Bize uymayan bir sistem!

BAŞBAKAN Erdoğan gündem yaratmakta hayli başarılı ama sonuç almakta hiç başarılı değil!

“Kürt açılımı” dedi, millete aylarca onu konuşturdu. Sonunda açılım yattı!
 “Ermeni açılımı” dedi, yine haftalarca konuşturdu ama sonuçta Ermeni açılımı da yattı.
“Kıbrıs açılımı”, “Alevi açılımı” hepsi sizlere ömür!
 Şimdi “Anayasa değişikliği” görüşülüyor. Referanduma kadar aylarca bunu tartışacağız.
Başbakan’ın ortaya atarak tartışmaya açtığı bir başka konu da “Başkanlık Sistemi”
Türkiye Başkanlık Sistemi’ne geçmeli mi, geçmemeli mi?
Aslında riskli bir sistem bu. Halen dünyanın 38 ülkesinde uygulanıyor. Sistemin, tam başarı ile uygulandığı tek ülke Amerika Birleşik Devletleri.
Başkanlık Sistemi’ni uygulayan ülkelerde, bir süre sonra “tek adam” yönetimi çıkıp sistemin diktatörlüğe dönüştüğü defalarca görülmüştür.
Bu yönetim şekli Türkiye’nin hiçbir sorununu çözmeyeceği gibi ülkeyi daha da karmaşık sorunlar yumağı haline dönüştürebilir.
Başkanlık Sistemi tartışmasını ortaya atan Başbakan Erdoğan’ı eleştirenler “Bunu kendisi için istiyor” diyorlar.
Bundan doğal ne olabilir? Şimdiki Çankaya sakini için isteyecek değil ya...
Erdoğan’ın gönlünde yatan Başkanlık olabilir ama bu sistemi Türkiye’ye kabul ettirebilme ihtimali yok denecek kadar azdır. Peki, Başkanlık Sistemi nedir? Nasıl işler?
* * *
Başkanlık Sistemi’nin tam başarıyla uygulandığı tek ülke Amerika’dır. Başkan, doğrudan halk tarafından seçilir. Kongre de Başkan gibi halk tarafından seçildiği için, Başkan ve Kongre, birbirlerine üstünlük taslayamazlar.

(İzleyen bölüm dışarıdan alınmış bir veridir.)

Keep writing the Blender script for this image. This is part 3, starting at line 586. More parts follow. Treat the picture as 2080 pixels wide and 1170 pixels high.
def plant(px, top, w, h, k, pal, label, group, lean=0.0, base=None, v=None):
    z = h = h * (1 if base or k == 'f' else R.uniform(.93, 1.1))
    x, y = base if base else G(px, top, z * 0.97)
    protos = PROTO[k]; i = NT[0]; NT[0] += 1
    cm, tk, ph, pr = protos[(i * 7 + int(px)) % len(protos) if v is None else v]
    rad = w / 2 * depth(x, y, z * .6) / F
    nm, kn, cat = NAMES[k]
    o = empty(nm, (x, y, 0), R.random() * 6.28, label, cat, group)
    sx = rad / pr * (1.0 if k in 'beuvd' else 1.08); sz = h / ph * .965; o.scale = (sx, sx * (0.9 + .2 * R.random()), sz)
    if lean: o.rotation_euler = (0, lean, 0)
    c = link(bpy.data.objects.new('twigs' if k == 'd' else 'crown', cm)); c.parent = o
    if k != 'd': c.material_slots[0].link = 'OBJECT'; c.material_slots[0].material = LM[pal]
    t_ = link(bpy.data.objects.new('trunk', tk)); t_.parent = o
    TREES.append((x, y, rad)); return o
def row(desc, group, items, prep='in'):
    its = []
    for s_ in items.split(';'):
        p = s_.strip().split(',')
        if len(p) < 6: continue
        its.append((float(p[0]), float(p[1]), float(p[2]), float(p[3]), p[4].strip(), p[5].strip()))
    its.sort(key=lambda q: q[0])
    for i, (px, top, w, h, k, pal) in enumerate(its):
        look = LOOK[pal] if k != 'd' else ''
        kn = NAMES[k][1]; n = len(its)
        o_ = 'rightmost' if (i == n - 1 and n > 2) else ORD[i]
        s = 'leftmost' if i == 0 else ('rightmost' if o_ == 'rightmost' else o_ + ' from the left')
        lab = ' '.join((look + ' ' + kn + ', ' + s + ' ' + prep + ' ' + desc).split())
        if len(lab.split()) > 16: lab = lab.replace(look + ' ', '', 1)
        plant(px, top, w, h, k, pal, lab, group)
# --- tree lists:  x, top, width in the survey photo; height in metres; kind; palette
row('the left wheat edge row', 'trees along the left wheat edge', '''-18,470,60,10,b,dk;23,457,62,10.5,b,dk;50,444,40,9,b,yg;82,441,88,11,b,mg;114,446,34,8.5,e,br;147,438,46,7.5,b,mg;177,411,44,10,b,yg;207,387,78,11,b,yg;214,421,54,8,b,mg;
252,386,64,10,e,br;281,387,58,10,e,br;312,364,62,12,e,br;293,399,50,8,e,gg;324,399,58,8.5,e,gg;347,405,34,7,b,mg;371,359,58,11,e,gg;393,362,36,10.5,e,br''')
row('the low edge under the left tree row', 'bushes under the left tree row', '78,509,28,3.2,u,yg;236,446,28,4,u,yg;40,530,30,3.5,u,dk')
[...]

Tüm yürütme yetkisi Başkan’dadır. Kongre’nin yönetime karışma hakkı yoktur. Ne var ki, Başkan, yönetime karışmasına izin vermediği Kongre’nin denetimi altında çalışır.

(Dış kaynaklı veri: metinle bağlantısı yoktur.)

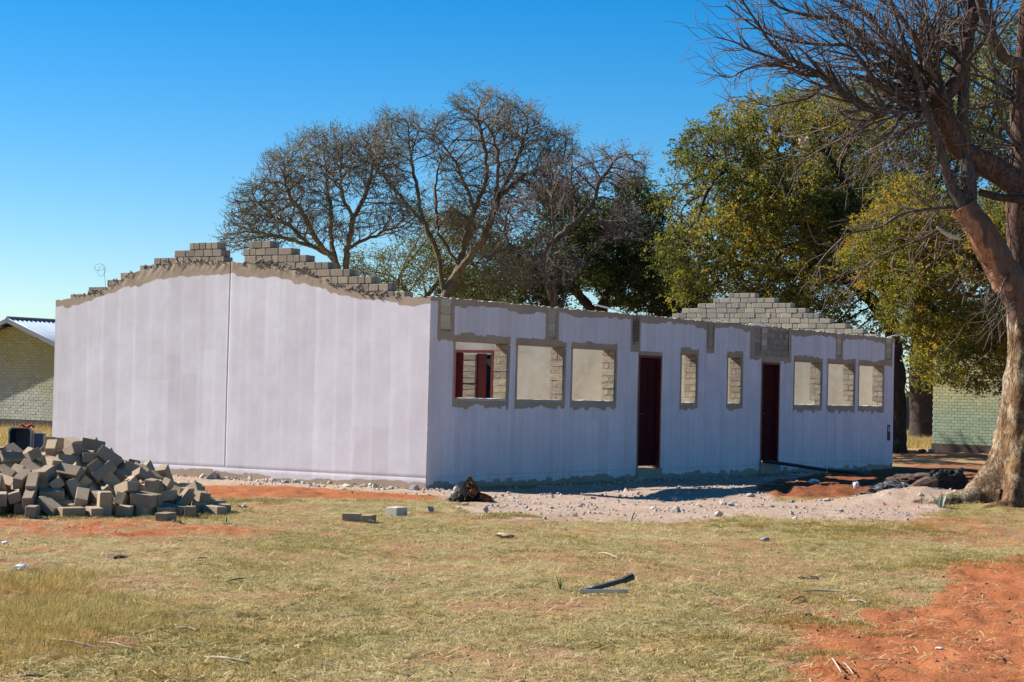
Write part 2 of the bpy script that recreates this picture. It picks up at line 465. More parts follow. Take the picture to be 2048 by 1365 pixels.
def gh(x, y, z4=None):
    """height of the ground in metres."""
    x = np.asarray(x, float); y = np.asarray(y, float)
    if z4 is None: z4 = zones(x, y)
    sand, gravel, grass, inside = z4[:4]
    rx = x - CORNER.x; ry = y - CORNER.y
    s = rx * DA.x + ry * DA.y; w = rx * DB.x + ry * DB.y
    ds = np.maximum(np.maximum(-s, s - LEN), 0); dw = np.maximum(np.maximum(-w, w - WID), 0)
    near = np.exp(-((ds * ds + dw * dw) / 1.2 ** 2))
    px = x - PILE_O[0]; py = y - PILE_O[1]
    pile = np.exp(-((px * px + py * py) / 2.6 ** 2))
    flat = np.clip(1 - near - sstep(0.2, 0.7, pile), 0, 1)
    h = (fbm(x * 0.30, y * 0.30, 3, 51) - 0.5) * 0.16 * flat
    h = h + (fbm(x * 1.4, y * 1.4, 3, 52) - 0.5) * 0.045 * flat * (1 + grass)
    # trodden loose sand: prints and lips
    pr = vnoise(x * 4.2, y * 3.6, 61); pr2 = vnoise(x * 8.5 + 3, y * 8.0, 62)
    h = h + (fbm(x * 9, y * 7, 2, 66) - 0.5) * 0.03 * (1 - sand) * (1 - gravel) * flat
    h = h + sand * flat * ((sstep(0.2, 0.55, pr) - 0.5) * 0.036 + (sstep(0.15, 0.6, pr2) - 0.5) * 0.022 + (fbm(x * 20, y * 20, 2, 63) - 0.5) * 0.012)
    h = h + gravel * (fbm(x * 9, y * 9, 3, 64) - 0.5) * 0.03 * (1 - inside)
    h = h + near * (1 - inside) * 0.02
    # mound under the brick heap
    mx = np.maximum(np.abs(px + 0.35) - 0.45, 0)
    h = h + 0.60 * np.exp(-((mx * mx + py * py) / 0.85 ** 2))
    # dug heap of red soil, and the low bank by the tree
    hx, hy = 5.3, 35.0
    h = h + 0.08 * np.exp(-(((x - hx) / 1.6) ** 2 + ((y - hy) / 1.6) ** 2)) * (0.7 + 0.6 * fbm(x * 2.5, y * 2.5, 3, 65))
    hp = np.exp(-(((x - hx) / 2.4) ** 2 + ((y - hy) / 2.6) ** 2)) * sand
    h = h + hp * ((fbm(x * 5, y * 5, 3, 68) - 0.5) * 0.16 + (fbm(x * 14, y * 14, 2, 69) - 0.5) * 0.08)
    h = h + 0.24 * np.exp(-(((x - 6.15) / 0.95) ** 2 + ((y - 31.0) / 0.55) ** 2)) * (0.75 + 0.5 * fbm(x * 4, y * 4, 3, 67))
    h = h + 0.12 * np.exp(-(((x - 7.6) / 1.5) ** 2 + ((y - 30.4) / 1.2) ** 2))
    # shallow mounds of spoil in front of the long wall
    for (mxx, myy, rr, hh) in ((0.9, 31.2, 0.9, 0.05), (3.1, 33.0, 1.1, 0.06), (-0.45, 29.0, 0.55, 0.07)):
        h = h + hh * np.exp(-(((x - mxx) / rr) ** 2 + ((y - myy) / rr) ** 2))
    return h

def gz(x, y): return float(gh(np.array([x]), np.array([y]))[0])
def gp(px, py):                           # ground point on the real relief, near a pixel of the photo
    x, y = G(px, py); return Vector((x, y, gz(x, y)))

ys = [-80, -20, -4, 3, 7]
y = 8.8
while y < 70: ys.append(y); y *= 1.0043
while y < 5000: ys.append(y); y *= 1.045
ys = np.array(ys)
core = np.linspace(-1, 1, 331)
outer = np.array([1.15, 1.5, 2.2, 4, 8, 16])
cs = np.concatenate([-outer[::-1], core, outer])
YY, CC = np.meshgrid(ys, cs, indexing='ij')
half = np.clip(0.29 * np.maximum(YY, 0) + 1.2, 4.5, None)
XX = CC * half
Z4 = zones(XX, YY)
HH = gh(XX, YY, Z4) * (YY < 400)
V = np.stack([XX, YY, HH], -1).reshape(-1, 3)
ny, nx = XX.shape
idx = np.arange(ny * nx).reshape(ny, nx)
F = np.stack([idx[:-1, :-1], idx[:-1, 1:], idx[1:, 1:], idx[1:, :-1]], -1).reshape(-1, 4)
zc = np.stack([Z4[0], Z4[1], Z4[2], Z4[4]], -1).reshape(-1, 4)
gme = mesh_np('ground', V, F, True, {'zone': ('FLOAT_COLOR', zc)})
t = NT('ground'); p = t.pos()
sp = t.n('ShaderNodeSeparateColor'); t.l(t.attr('zone', 'Color'), sp.inputs[0])
zs_, zg_, zr_ = sp.outputs[0], sp.outputs[1], sp.outputs[2]
nb = t.noise(0.35, 5, 0.6, p); nm = t.noise(3.2, 5, 0.6, p, 0.5); nf = t.noise(26, 5, 0.7, p); nff = t.noise(110, 3, 0.7, p)
red = t.mix(t.mapr(nb, 0.3, 0.7), (0.33, 0.108, 0.040), (0.42, 0.150, 0.062))
red = t.mix(t.mapr(nf, 0.3, 0.75, 0, 0.5), red, (0.38, 0.13, 0.05))
red = t.mix(t.mapr(nff, 0.62, 0.72, 0, 0.6), red, (0.14, 0.055, 0.03))
soil = t.mix(t.mapr(nm, 0.35, 0.65), (0.25, 0.105, 0.05), (0.32, 0.17, 0.085))
soil = t.mix(t.mapr(t.noise(60, 4, 0.75, t.mapping(p, (1, 0.6, 1))), 0.46, 0.66), soil, (0.40, 0.31, 0.15))
soil = t.mix(t.mapr(nff, 0.6, 0.75, 0, 0.6), soil, (0.10, 0.08, 0.035))  # dark specks: tiny shadows put into the soil colour
turf = t.mix(t.mapr(nm, 0.3, 0.7), (0.31, 0.25, 0.10), (0.40, 0.32, 0.15))
turf = t.mix(t.mapr(t.noise(75, 3, 0.7, p), 0.45, 0.65, 0, 0.8), turf, (0.12, 0.12, 0.035))
base = t.mix(zr_, soil, turf)
gr = t.mix(t.mapr(t.noise(6, 5, 0.7, p, 0.3), 0.3, 0.7), (0.34, 0.225, 0.15), (0.47, 0.36, 0.275))
gr = t.mix(t.mapr(t.noise(1.3, 5, .7, t.mapping(p, (.6, 1.4, 1)), .4), 0.48, 0.62, 0, .65), gr, (0.36, 0.20, 0.12))
gr = t.mix(t.mapr(nf, 0.45, 0.7, 0, 0.7), gr, (0.49, 0.40, 0.32))
gr = t.mix(t.mapr(nff, 0.6, 0.75, 0, 0.5), gr, (0.25, 0.20, 0.16))
col = t.mix(t.mapr(t.math('ADD', zg_, t.math('MULTIPLY', t.math('SUBTRACT', nf, 0.5), 0.7)), 0.35, 0.6), base, gr)
col = t.mix(t.mapr(t.math('ADD', zs_, t.math('MULTIPLY', t.math('SUBTRACT', nf, 0.5), 0.8)), 0.25, 0.65), col, red)
hh = t.math('ADD', t.math('MULTIPLY', nf, 1.0), t.math('MULTIPLY', nff, 0.35))
dk = t.mix(t.mapr(nf, .35, .65), (.12, .042, .02), (.26, .095, .042))
za = t.attr('zone', 'Alpha')
col = t.mix(t.mapr(t.math('ADD', za, t.math('MULTIPLY', t.math('SUBTRACT', nf, 0.5), 0.8)), 0.35, 0.8, 0, .8), col, dk)
sepp = t.n('ShaderNodeSeparateXYZ'); t.l(p, sepp.inputs[0])
col = t.mix(t.math('MULTIPLY', t.mapr(sepp.outputs[1], 44, 56), t.mapr(nm, .2, .8, .3, .9)), col, (.40, .24, .13))
M['ground'] = t.done(col, 0.97, t.bump(hh, 0.9, 0.035), spec=0.08)
ground = link('ground', gme, M['ground'])
tag(ground, kind='structure')

# ------------------------------------------------------------------ scattering (grass, gravel): real instances
def scatter(name, P, R, S, I, sources, label, cat):
    me = bpy.data.meshes.new(name)
    P = np.asarray(P, np.float32)
    me.vertices.add(len(P)); me.vertices.foreach_set('co', P.ravel())
    for an, ty, dat, key in (('rot', 'FLOAT_VECTOR', R, 'vector'), ('scl', 'FLOAT', S, 'value'), ('idx', 'INT', I, 'value')):
        a = me.attributes.new(an, ty, 'POINT')
        a.data.foreach_set(key, np.asarray(dat, np.int32 if ty == 'INT' else np.float32).ravel())
    o = bpy.data.objects.new(name, me); COL.objects.link(o)
    src = bpy.data.collections.new(name + '_kinds')
    for i, s in enumerate(sources):
        so = bpy.data.objects.new('%s_kind_%02d' % (name, i), s); src.objects.link(so)
    ng = bpy.data.node_groups.new(name, 'GeometryNodeTree')
    ng.interface.new_socket('Geometry', in_out='INPUT', socket_type='NodeSocketGeometry')
    ng.interface.new_socket('Geometry', in_out='OUTPUT', socket_type='NodeSocketGeometry')
    N = ng.nodes; L = ng.links
    gi = N.new('NodeGroupInput'); go = N.new('NodeGroupOutput')
    ci = N.new('GeometryNodeCollectionInfo'); ci.inputs['Collection'].default_value = src
    ci.inputs['Separate Children'].default_value = True; ci.inputs['Reset Children'].default_value = True
    ip = N.new('GeometryNodeInstanceOnPoints'); ip.inputs['Pick Instance'].default_value = True
    def na(nm, ty):
        q = N.new('GeometryNodeInputNamedAttribute'); q.data_type = ty; q.inputs[0].default_value = nm; return q.outputs[0]
    e2r = N.new('FunctionNodeEulerToRotation')
    L.new(gi.outputs[0], ip.inputs['Points']); L.new(ci.outputs[0], ip.inputs['Instance'])
    L.new(na('idx', 'INT'), ip.inputs['Instance Index'])
    L.new(na('rot', 'FLOAT_VECTOR'), e2r.inputs[0]); L.new(e2r.outputs[0], ip.inputs['Rotation'])
    L.new(na('scl', 'FLOAT'), ip.inputs['Scale']); L.new(ip.outputs[0], go.inputs[0])
    md = o.modifiers.new('scatter', 'NODES'); md.node_group = ng
    return tag(o, label, cat, kind='stuff')

def mat_grass(name, cols, trans=0.3):
    t = NT(name)
    c = t.ramp(t.rnd(), [(i / (len(cols) - 1), c) for i, c in enumerate(cols)])
    c = t.mix(t.mapr(t.noise(0.9, 4, 0.6, t.pos()), 0.35, 0.65), c, t.mix(1.0, c, (1.12, 0.95, 0.85), 'MULTIPLY'))
    d = t.n('ShaderNodeBsdfPrincipled'); t.l(c, d.inputs['Base Color']); d.inputs['Roughness'].default_value = 0.7
    d.inputs['Specular IOR Level'].default_value = 0.2
    tr = t.n('ShaderNodeBsdfTranslucent'); t.l(c, tr.inputs['Color'])
    mx = t.n('ShaderNodeMixShader'); mx.inputs[0].default_value = trans
    t.l(d.outputs[0], mx.inputs[1]); t.l(tr.outputs[0], mx.inputs[2]); t.l(mx.outputs[0], t.out.inputs['Surface'])
    return t.m
M['g_green'] = mat_grass('grass_green', [(0.15, 0.155, 0.04), (0.25, 0.22, 0.06), (0.35, 0.285, 0.09), (0.43, 0.34, 0.12)])
M['g_straw'] = mat_grass('grass_straw', [(0.42, 0.33, 0.14), (0.52, 0.42, 0.21), (0.60, 0.51, 0.30), (0.30, 0.22, 0.10)])
M['g_gold'] = mat_grass('grass_gold', [(0.32, 0.28, 0.07), (0.46, 0.33, 0.11), (0.24, 0.25, 0.06), (0.54, 0.41, 0.19), (0.50, 0.36, 0.12)])

def tuft(name, n, h, spread, w, flat, rs):
    r = random.Random(rs); vs = []; fs = []
    for i in range(n):
        a = r.uniform(0, 6.283); rr = spread * math.sqrt(r.random())
        bx, by = rr * math.cos(a), rr * math.sin(a)
        da = a + r.uniform(-1.2, 1.2)
        dx, dy = math.cos(da), math.sin(da)
        L = h * r.uniform(0.5, 1.15); el = math.radians(r.uniform(*flat))
        qx, qy = -dy * w * 0.5, dx * w * 0.5
        b = len(vs); x, y, z = bx, by, -0.006; e = el
        for k in range(3):
            ww = (1.0, 0.8, 0.0)[k]
            if k < 2: vs += [(x + qx * ww, y + qy * ww, z), (x - qx * ww, y - qy * ww, z)]
            else: vs.append((x, y, z))
            x += dx * math.cos(e) * L * 0.5; y += dy * math.cos(e) * L * 0.5; z += math.sin(e) * L * 0.5
            e -= r.uniform(0.1, 0.6)
            z = max(z, 0.002)
        fs += [(b, b + 1, b + 3, b + 2), (b + 2, b + 3, b + 4)]
    me = bpy.data.meshes.new(name); me.from_pydata(vs, [], fs); me.update(); return me
kinds = []
for k in range(4):
    m_ = tuft('turf_tuft', 26, 0.036, 0.085, 0.0038, (5, 65), k); m_.materials.append(M['g_green']); kinds.append(m_)
for k in range(4):
    m_ = tuft('turf_tuft', 24, 0.042, 0.090, 0.0036, (0, 40), 10 + k); m_.materials.append(M['g_straw']); kinds.append(m_)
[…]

Birbirlerine karışamayan ama denetleyen Başkan ile Kongre arasındaki hakemliği Anayasa Mahkemesi yapar.
Kongre iki yapılıdır: Temsilciler Meclisi ve Senato.

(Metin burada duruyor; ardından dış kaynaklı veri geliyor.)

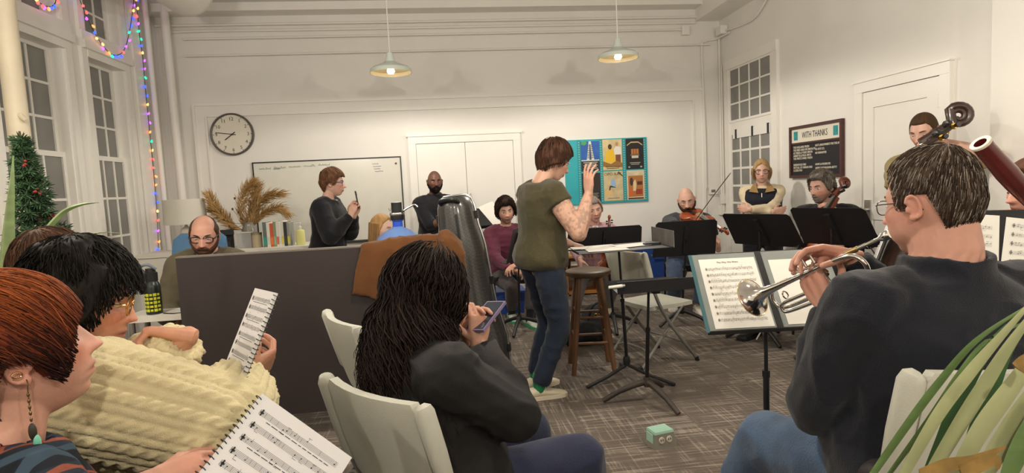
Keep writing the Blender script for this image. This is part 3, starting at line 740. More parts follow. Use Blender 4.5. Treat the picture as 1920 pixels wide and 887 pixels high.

İkisi de yasama organı olan bu iki meclis, Başkan’ı denetler ve hesap sorar.
Bakanları, büyükelçileri, CIA ve FBI başkanlarını, Anayasa Mahkemesi üyelerini başkan seçer ama atamalar için Senato’nun onayı gerekir. Başkan, bütün gücüne rağmen Senato’nun kabul etmediği hiç kimseyi tayin edemez.
* * *
Amerika’da iki güçlü parti vardır: Demokratlar ve Cumhuriyetçiler.
Senato 6 yıl, Temsilciler Meclisi 2 yıl için halk tarafından seçilir.
Adayları Başkan belirlemez. Her aday, kendi eyaletinde seçim mücadelesine girer, kendi gayretiyle seçilir. Bu nedenle, Senato ve Temsilciler Meclisi’ni oluşturan üyeler, Başkan’a karşı bağımsız hareket eder.
Anayasa Mahkemesi üyeleri herhangi bir makama memnun görünmeye çalışmaz, yasalara ve vicdanlarına göre hareket ederler. Çünkü yüksek mahkeme üyesi olduktan sonra ömür boyu o makamda kalırlar, emekliliklerine bile kendileri karar verirler.
Bu nedenle, hiçbir kurum Anayasa Mahkemesi’ni etkileyemez.
* * *
Böyle bir sistemi Türkiye’de kurabilir miyiz? Bu mümkün mü? Bence değil!
Başkanlık Sistemi’ne geçebilmemiz için bugünkü parlamenter sistemi bütünüyle değiştirmemiz gerekir. Bunun için daha çook uzun yıllara ihtiyacımız var. Ancak... Fransa’daki gibi bir “yarı başkanlık” sistemini tartışabiliriz sanıyorum.